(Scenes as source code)
[start]
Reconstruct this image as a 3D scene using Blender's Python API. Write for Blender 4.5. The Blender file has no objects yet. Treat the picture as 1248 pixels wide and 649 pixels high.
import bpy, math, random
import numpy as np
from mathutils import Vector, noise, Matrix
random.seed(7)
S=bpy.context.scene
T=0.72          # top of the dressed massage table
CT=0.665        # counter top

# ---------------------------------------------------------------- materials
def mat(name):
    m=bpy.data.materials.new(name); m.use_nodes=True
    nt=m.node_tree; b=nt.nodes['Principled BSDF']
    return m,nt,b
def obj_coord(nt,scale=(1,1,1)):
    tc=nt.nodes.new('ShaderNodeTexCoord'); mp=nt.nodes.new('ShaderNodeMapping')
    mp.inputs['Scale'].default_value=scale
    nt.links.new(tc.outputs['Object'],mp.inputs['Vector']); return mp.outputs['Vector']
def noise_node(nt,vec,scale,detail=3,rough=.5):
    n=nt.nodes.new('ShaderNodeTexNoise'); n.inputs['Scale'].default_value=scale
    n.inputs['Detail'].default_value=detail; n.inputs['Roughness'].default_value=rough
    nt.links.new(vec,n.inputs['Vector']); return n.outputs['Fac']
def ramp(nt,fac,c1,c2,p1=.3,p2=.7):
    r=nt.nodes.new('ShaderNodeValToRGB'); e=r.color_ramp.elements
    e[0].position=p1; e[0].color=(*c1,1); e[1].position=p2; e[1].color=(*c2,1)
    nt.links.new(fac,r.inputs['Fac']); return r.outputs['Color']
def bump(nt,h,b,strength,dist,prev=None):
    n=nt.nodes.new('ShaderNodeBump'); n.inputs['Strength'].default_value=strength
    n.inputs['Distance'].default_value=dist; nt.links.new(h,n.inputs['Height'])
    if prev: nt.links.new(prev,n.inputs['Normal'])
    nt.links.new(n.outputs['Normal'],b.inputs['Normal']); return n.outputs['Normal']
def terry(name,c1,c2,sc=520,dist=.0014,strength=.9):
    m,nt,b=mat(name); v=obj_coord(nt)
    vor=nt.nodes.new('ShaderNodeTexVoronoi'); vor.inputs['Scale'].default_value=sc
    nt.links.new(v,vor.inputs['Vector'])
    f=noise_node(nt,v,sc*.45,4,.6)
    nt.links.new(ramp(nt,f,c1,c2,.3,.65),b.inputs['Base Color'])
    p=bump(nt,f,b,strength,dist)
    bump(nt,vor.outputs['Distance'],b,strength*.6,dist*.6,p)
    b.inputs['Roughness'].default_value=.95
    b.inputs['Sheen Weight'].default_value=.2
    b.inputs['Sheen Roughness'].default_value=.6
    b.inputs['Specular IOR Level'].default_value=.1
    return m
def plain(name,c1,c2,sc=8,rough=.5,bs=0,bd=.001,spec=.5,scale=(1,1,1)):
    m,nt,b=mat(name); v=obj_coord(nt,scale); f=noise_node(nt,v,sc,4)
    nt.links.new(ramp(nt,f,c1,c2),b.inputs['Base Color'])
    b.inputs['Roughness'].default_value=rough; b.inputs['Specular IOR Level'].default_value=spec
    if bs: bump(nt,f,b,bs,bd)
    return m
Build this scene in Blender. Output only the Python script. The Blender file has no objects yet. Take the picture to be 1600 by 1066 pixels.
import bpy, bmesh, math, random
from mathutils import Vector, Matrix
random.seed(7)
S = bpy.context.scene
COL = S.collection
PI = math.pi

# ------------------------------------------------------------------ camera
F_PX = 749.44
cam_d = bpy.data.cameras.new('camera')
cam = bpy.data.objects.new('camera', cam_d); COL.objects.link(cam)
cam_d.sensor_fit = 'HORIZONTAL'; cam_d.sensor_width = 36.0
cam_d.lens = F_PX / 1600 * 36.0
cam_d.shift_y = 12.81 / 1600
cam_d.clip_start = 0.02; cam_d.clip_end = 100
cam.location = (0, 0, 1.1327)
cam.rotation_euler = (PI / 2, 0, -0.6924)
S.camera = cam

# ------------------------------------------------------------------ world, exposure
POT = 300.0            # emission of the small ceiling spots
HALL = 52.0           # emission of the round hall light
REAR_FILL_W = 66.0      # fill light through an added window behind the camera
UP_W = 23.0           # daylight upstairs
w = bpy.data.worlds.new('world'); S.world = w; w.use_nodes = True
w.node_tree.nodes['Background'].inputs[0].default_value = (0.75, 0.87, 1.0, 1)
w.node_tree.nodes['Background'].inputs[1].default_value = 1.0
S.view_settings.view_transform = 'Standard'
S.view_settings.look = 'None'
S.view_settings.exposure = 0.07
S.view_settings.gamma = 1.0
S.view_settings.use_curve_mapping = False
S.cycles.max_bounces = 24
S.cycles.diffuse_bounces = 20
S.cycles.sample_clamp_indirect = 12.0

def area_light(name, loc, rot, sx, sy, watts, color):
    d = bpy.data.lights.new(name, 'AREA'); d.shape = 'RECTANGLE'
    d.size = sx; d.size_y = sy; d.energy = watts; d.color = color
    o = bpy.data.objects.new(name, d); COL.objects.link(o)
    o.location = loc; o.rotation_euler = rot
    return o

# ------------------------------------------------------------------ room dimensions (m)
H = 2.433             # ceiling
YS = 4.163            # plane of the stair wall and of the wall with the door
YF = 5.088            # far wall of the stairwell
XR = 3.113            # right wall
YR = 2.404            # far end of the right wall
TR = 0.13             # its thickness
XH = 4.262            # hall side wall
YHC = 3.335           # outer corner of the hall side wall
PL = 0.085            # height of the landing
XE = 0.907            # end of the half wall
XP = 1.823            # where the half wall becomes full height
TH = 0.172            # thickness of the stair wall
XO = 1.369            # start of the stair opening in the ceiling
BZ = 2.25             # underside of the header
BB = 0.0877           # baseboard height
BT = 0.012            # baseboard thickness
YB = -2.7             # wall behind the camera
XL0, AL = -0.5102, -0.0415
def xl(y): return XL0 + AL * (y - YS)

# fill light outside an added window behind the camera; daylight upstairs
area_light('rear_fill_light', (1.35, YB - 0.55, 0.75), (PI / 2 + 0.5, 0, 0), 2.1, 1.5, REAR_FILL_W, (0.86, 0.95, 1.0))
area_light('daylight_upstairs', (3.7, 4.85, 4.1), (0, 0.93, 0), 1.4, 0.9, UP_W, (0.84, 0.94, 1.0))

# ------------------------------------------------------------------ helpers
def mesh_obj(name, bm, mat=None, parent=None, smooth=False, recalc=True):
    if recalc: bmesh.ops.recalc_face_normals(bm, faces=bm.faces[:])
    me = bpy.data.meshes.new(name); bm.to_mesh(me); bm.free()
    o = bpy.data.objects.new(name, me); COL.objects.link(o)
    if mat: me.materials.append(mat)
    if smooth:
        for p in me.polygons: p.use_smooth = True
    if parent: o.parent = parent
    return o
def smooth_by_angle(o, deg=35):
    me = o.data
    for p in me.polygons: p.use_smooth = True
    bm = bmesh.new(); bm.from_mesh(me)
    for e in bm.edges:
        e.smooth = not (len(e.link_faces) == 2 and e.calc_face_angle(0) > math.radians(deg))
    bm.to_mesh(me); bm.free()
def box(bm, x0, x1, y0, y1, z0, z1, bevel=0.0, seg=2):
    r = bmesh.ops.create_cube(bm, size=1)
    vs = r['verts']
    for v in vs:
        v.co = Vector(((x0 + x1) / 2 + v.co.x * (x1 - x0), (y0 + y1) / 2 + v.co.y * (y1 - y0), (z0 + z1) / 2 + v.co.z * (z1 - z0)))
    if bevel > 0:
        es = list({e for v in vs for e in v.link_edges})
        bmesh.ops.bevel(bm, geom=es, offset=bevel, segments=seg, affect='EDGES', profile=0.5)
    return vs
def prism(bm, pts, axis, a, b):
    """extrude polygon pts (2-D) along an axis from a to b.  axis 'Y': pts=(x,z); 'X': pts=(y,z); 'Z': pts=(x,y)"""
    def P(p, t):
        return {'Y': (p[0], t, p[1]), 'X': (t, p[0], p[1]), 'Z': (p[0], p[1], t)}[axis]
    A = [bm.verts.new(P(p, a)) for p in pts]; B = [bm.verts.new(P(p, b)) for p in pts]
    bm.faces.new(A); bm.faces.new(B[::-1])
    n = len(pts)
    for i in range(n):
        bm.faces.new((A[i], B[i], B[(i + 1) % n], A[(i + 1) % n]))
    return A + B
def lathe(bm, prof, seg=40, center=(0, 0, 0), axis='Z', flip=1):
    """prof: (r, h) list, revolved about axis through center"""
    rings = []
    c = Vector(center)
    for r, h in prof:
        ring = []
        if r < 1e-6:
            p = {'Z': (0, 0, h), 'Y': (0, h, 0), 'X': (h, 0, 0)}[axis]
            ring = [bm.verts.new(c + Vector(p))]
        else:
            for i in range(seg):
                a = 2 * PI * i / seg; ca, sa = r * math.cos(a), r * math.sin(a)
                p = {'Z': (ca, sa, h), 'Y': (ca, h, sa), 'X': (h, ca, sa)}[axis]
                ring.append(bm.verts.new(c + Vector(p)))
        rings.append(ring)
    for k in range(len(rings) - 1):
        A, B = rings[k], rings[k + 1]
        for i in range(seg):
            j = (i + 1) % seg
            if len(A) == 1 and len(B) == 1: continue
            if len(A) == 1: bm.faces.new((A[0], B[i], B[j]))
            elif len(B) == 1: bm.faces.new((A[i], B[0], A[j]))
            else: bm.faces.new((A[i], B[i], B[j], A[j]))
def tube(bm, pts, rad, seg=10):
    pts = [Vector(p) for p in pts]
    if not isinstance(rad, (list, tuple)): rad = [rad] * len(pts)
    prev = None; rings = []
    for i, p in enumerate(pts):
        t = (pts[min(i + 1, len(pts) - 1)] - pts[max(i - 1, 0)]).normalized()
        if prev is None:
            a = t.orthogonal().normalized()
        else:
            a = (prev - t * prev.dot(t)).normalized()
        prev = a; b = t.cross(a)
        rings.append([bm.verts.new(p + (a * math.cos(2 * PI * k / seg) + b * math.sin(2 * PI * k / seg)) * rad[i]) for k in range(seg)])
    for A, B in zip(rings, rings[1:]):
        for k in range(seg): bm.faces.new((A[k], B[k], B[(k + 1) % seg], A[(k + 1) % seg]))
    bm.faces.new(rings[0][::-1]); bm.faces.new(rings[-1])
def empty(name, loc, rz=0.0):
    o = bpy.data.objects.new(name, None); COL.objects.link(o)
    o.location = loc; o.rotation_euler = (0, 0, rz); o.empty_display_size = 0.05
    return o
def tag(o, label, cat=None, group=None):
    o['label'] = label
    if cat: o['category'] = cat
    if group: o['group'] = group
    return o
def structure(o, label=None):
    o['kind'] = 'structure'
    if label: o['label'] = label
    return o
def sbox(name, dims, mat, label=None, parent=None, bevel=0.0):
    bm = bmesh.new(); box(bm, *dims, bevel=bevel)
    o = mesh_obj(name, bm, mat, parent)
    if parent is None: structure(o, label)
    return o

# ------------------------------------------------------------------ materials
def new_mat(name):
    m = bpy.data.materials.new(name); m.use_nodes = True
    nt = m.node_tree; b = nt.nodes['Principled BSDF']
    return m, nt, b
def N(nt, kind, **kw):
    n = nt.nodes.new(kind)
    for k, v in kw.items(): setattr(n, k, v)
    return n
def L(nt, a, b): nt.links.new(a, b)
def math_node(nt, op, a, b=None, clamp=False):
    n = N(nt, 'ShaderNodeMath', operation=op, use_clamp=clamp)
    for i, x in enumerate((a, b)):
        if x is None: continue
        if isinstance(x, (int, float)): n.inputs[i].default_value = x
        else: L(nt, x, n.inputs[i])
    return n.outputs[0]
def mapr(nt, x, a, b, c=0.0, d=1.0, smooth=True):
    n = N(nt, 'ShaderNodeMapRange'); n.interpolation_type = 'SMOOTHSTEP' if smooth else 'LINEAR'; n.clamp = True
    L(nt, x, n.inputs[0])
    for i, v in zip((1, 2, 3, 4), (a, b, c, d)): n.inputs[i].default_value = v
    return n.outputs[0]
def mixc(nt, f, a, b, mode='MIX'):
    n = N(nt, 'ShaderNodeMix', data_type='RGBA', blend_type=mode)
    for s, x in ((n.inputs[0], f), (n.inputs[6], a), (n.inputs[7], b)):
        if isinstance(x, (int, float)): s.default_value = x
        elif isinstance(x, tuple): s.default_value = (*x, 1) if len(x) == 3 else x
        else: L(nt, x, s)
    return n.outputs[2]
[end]
§ Given exercise:
Write down exactly the span of lines above from the one containing "Build this scene" to the one containing "PI = math.pi", both ends included.

§ Result for this exercise:
Build this scene in Blender. Output only the Python script. The Blender file has no objects yet. Take the picture to be 1600 by 1066 pixels.
import bpy, bmesh, math, random
from mathutils import Vector, Matrix
random.seed(7)
S = bpy.context.scene
COL = S.collection
PI = math.pi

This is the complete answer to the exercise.